_Records for the task_
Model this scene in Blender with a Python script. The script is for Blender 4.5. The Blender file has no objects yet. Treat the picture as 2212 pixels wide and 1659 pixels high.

==

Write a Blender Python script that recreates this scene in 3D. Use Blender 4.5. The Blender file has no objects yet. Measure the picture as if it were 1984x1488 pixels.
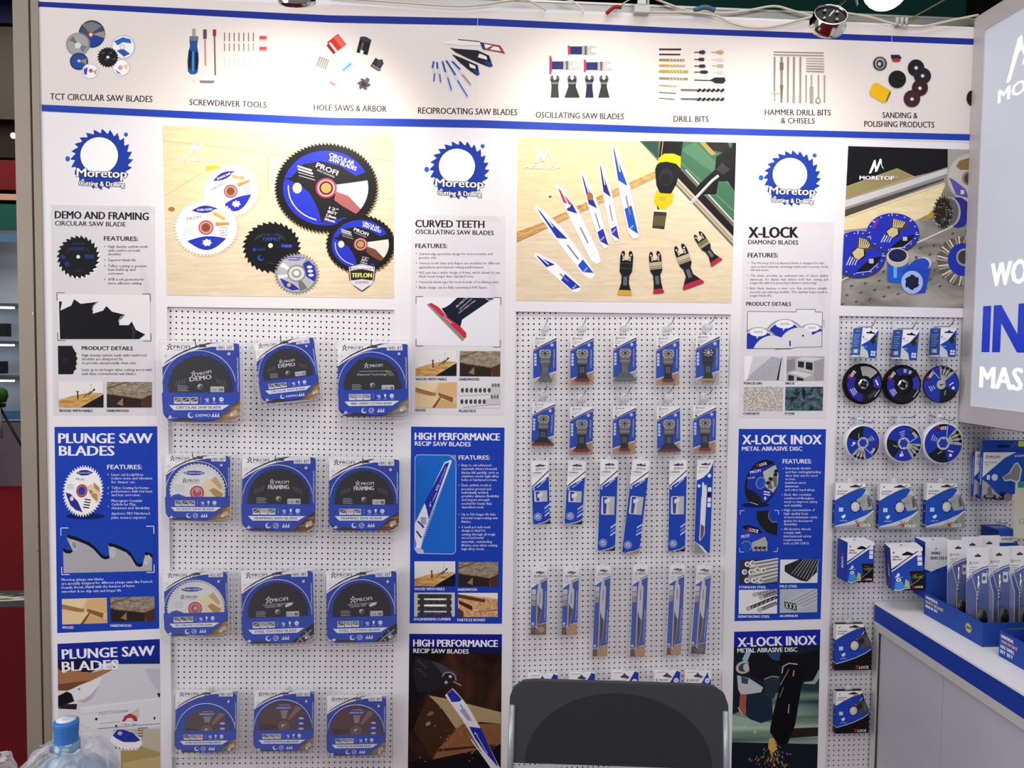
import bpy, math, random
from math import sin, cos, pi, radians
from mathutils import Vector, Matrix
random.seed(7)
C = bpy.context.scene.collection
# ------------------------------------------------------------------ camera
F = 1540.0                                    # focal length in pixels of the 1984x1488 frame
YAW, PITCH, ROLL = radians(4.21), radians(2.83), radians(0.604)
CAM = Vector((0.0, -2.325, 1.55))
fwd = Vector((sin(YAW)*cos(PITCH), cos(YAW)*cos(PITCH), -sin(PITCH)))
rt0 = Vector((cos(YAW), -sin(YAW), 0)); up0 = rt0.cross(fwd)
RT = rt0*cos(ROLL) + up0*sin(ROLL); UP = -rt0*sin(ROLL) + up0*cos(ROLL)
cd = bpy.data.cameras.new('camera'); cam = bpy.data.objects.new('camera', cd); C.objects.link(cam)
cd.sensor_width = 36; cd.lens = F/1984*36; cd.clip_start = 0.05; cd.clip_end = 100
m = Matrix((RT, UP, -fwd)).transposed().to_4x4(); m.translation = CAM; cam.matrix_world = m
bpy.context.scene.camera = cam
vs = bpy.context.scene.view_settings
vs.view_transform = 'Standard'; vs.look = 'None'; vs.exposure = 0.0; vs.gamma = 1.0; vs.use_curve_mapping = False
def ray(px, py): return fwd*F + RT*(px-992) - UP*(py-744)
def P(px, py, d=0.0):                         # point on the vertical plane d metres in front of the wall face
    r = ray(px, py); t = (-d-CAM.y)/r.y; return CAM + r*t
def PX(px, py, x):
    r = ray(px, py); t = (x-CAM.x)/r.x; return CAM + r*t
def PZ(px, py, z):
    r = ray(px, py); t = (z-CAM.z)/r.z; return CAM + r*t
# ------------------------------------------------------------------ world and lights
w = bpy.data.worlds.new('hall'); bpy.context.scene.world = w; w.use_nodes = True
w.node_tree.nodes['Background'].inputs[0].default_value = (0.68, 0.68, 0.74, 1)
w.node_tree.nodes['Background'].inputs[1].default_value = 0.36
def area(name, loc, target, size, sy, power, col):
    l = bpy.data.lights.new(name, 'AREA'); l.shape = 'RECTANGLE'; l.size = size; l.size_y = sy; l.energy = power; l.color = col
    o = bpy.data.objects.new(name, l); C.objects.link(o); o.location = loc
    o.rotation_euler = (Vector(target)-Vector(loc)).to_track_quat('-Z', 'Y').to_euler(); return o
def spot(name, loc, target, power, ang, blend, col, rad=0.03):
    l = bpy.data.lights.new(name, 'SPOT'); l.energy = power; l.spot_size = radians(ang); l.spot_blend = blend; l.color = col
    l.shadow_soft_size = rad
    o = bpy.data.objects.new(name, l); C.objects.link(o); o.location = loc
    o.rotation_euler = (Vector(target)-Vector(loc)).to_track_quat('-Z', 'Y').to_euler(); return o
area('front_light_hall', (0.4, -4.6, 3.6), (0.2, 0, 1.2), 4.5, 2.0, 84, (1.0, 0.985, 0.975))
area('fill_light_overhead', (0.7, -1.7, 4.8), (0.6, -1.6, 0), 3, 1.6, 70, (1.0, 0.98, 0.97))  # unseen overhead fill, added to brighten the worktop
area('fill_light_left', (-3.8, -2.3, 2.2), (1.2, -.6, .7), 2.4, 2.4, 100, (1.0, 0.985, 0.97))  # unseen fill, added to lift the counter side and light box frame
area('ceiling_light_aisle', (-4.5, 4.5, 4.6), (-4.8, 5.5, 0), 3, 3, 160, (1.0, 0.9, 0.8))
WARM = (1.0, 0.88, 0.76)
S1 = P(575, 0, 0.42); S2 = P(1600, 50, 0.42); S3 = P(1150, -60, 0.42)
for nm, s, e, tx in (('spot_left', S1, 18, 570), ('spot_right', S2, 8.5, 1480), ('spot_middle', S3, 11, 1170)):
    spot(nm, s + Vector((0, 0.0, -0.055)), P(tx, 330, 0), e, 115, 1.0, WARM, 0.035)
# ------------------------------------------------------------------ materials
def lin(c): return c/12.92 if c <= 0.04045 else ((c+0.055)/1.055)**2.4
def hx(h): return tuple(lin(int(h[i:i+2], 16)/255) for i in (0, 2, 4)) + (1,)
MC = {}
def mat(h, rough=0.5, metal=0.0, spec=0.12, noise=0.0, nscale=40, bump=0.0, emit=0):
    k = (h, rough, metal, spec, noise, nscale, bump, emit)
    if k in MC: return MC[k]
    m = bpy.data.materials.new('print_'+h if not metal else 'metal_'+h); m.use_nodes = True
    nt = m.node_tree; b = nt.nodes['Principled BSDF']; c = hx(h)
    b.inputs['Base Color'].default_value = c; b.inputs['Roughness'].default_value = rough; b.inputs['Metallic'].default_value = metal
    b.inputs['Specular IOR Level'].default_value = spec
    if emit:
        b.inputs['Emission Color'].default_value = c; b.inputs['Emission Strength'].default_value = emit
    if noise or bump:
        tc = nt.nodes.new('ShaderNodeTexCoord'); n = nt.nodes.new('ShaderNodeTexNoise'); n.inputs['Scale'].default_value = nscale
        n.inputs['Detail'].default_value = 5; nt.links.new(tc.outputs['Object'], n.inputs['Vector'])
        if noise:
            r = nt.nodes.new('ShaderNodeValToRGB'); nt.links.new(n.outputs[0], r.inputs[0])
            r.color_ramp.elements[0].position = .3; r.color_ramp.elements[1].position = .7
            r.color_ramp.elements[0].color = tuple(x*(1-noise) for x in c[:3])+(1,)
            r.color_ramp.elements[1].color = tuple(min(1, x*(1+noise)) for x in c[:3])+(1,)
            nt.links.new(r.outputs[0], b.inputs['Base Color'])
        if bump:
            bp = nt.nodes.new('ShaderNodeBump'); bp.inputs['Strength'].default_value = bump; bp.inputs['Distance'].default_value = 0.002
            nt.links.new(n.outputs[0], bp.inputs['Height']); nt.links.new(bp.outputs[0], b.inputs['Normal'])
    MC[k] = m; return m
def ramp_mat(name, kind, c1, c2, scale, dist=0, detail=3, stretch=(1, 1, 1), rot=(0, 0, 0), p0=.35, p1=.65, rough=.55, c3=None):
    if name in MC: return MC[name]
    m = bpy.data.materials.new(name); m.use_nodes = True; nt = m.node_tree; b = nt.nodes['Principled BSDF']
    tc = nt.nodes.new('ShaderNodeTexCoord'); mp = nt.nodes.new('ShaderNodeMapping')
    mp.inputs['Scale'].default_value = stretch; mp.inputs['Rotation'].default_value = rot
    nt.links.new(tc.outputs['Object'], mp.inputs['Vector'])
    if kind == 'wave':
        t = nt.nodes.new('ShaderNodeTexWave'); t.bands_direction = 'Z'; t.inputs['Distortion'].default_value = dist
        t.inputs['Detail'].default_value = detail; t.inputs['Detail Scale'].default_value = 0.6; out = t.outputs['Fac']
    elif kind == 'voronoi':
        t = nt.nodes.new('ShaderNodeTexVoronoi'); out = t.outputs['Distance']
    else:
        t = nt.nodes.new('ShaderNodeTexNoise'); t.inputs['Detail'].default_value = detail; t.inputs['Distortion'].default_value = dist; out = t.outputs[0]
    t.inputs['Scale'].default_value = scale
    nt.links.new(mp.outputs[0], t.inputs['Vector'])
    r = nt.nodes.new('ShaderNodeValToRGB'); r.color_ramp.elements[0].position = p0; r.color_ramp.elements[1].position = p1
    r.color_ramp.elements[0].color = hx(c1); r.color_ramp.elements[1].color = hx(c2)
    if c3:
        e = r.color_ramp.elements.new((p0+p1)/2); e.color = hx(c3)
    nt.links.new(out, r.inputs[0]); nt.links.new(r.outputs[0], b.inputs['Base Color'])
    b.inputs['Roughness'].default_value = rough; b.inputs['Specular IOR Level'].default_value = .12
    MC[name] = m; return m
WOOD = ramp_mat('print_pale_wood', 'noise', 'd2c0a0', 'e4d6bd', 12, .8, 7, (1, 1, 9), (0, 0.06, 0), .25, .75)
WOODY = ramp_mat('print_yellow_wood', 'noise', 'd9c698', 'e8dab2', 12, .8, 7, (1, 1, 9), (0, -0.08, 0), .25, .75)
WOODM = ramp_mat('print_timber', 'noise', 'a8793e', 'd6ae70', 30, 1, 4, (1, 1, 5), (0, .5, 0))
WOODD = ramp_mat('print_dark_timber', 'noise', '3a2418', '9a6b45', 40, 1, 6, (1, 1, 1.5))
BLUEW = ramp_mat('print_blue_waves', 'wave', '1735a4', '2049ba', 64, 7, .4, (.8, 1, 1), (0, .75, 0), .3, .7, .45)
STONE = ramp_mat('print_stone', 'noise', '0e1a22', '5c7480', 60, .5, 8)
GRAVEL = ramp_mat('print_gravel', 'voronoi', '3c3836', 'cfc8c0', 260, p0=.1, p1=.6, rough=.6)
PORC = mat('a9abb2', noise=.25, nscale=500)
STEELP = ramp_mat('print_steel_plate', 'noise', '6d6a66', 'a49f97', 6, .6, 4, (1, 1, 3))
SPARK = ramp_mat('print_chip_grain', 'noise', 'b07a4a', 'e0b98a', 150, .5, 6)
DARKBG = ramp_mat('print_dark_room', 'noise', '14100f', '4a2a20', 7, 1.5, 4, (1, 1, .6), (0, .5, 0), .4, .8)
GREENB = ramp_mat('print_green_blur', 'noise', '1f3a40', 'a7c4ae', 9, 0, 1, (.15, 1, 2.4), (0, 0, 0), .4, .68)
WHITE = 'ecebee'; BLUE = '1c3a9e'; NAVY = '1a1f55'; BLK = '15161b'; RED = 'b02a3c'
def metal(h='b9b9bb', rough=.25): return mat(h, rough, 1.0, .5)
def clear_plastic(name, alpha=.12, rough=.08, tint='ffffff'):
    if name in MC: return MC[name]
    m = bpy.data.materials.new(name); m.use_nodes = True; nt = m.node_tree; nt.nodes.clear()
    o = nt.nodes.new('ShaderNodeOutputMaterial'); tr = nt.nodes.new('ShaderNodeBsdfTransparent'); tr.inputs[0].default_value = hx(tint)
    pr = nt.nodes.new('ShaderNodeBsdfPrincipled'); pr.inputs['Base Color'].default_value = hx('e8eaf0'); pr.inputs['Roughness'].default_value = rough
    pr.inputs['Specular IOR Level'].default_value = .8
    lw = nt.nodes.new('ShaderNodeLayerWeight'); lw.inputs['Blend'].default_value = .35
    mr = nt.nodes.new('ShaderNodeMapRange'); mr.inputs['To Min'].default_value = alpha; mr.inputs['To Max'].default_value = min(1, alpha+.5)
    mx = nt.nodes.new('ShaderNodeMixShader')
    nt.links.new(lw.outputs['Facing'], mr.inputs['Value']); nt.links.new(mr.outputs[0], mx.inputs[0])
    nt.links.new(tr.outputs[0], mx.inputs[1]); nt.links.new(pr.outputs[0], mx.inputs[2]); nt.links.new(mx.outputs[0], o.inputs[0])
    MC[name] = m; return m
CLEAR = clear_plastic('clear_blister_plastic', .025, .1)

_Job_
Select and copy every line of the listing with the word "Blender".

_Response to this task_
Model this scene in Blender with a Python script. The script is for Blender 4.5. The Blender file has no objects yet. Treat the picture as 2212 pixels wide and 1659 pixels high.
Write a Blender Python script that recreates this scene in 3D. Use Blender 4.5. The Blender file has no objects yet. Measure the picture as if it were 1984x1488 pixels.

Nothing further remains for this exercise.